##### Collected material #####

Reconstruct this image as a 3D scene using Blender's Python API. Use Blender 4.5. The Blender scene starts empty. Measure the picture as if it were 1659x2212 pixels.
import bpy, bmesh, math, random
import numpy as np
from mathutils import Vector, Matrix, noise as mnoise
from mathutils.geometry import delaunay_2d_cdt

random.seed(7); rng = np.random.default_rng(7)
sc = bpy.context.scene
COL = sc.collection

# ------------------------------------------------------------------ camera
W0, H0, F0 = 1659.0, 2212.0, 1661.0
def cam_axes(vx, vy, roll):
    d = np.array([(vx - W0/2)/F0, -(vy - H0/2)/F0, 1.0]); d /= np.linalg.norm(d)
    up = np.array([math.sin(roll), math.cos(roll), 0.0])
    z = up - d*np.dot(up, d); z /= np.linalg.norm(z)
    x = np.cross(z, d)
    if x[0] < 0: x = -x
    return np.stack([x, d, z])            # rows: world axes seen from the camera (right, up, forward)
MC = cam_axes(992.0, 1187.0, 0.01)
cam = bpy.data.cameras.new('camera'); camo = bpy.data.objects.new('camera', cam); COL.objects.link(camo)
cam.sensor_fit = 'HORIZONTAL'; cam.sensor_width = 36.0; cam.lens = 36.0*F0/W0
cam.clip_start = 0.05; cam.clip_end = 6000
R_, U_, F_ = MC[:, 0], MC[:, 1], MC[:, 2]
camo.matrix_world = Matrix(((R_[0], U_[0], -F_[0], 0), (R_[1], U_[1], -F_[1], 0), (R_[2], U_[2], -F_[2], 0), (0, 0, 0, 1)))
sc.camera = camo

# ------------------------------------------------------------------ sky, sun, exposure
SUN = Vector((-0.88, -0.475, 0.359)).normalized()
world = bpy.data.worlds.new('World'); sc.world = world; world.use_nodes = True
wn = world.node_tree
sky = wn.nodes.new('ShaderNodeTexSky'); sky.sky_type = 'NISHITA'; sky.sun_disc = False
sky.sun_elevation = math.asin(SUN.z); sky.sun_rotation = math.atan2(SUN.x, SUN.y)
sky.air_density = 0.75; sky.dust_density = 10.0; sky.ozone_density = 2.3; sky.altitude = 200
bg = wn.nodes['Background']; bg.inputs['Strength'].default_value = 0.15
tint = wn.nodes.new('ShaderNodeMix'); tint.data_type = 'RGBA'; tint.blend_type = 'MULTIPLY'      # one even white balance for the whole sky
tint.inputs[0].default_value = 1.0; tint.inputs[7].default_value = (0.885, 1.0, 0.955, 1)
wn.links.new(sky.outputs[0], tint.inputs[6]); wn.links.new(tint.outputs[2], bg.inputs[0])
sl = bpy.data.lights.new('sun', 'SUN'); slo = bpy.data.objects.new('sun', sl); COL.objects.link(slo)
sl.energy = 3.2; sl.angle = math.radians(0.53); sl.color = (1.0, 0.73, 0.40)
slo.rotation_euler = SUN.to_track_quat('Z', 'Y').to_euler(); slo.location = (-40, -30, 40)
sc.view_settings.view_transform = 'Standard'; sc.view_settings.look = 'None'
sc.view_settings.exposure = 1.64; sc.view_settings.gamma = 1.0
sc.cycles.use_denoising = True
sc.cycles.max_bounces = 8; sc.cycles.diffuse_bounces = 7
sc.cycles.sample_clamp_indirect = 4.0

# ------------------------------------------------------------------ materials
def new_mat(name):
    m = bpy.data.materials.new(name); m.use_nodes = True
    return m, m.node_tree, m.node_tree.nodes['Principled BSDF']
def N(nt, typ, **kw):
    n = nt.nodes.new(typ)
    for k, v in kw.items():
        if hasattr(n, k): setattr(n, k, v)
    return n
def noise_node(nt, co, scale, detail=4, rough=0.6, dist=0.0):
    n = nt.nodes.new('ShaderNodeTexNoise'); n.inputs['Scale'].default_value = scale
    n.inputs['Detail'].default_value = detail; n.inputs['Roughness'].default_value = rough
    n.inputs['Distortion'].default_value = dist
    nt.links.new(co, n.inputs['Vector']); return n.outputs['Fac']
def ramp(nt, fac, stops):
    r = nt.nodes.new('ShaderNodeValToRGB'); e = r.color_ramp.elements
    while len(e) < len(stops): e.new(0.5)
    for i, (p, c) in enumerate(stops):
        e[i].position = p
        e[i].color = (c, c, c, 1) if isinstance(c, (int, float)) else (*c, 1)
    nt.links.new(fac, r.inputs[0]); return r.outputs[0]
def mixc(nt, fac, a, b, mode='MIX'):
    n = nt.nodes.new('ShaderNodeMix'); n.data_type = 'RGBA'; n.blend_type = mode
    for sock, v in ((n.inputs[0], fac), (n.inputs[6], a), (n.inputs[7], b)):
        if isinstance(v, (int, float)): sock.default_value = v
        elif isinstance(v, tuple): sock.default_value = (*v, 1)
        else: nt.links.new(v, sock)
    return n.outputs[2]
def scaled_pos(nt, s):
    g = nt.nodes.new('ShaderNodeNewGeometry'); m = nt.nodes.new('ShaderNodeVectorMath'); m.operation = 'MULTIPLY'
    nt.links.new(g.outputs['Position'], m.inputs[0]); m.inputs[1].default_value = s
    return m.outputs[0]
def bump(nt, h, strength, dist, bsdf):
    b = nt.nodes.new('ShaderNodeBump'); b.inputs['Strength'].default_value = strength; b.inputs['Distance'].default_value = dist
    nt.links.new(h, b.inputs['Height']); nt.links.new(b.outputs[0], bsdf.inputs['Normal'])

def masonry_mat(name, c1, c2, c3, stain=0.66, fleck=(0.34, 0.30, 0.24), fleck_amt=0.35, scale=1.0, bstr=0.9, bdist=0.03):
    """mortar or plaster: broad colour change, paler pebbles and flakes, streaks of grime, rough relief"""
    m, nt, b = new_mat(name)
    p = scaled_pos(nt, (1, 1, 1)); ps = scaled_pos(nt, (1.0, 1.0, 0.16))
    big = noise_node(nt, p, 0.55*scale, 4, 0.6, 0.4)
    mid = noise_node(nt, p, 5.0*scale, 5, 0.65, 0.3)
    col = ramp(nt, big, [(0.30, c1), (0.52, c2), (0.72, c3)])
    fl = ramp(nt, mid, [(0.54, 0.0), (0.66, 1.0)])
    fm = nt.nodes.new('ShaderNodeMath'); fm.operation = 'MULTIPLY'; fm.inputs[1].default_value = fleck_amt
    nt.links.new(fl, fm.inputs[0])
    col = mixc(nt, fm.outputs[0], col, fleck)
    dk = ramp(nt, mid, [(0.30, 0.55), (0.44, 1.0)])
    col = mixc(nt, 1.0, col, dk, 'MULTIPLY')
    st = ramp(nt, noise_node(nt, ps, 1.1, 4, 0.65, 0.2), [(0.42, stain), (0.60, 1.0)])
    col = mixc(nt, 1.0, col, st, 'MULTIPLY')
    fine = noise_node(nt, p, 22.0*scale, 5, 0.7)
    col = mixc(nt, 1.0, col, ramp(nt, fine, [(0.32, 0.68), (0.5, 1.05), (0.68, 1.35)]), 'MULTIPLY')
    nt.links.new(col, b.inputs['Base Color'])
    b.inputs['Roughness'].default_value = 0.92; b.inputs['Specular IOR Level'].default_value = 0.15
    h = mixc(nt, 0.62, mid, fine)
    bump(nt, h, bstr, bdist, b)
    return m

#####

_Stated task_
Filter for "scene". Return all lines that hold it.

_Answer to this exercise_
Reconstruct this image as a 3D scene using Blender's Python API. Use Blender 4.5. The Blender scene starts empty. Measure the picture as if it were 1659x2212 pixels.
sc = bpy.context.scene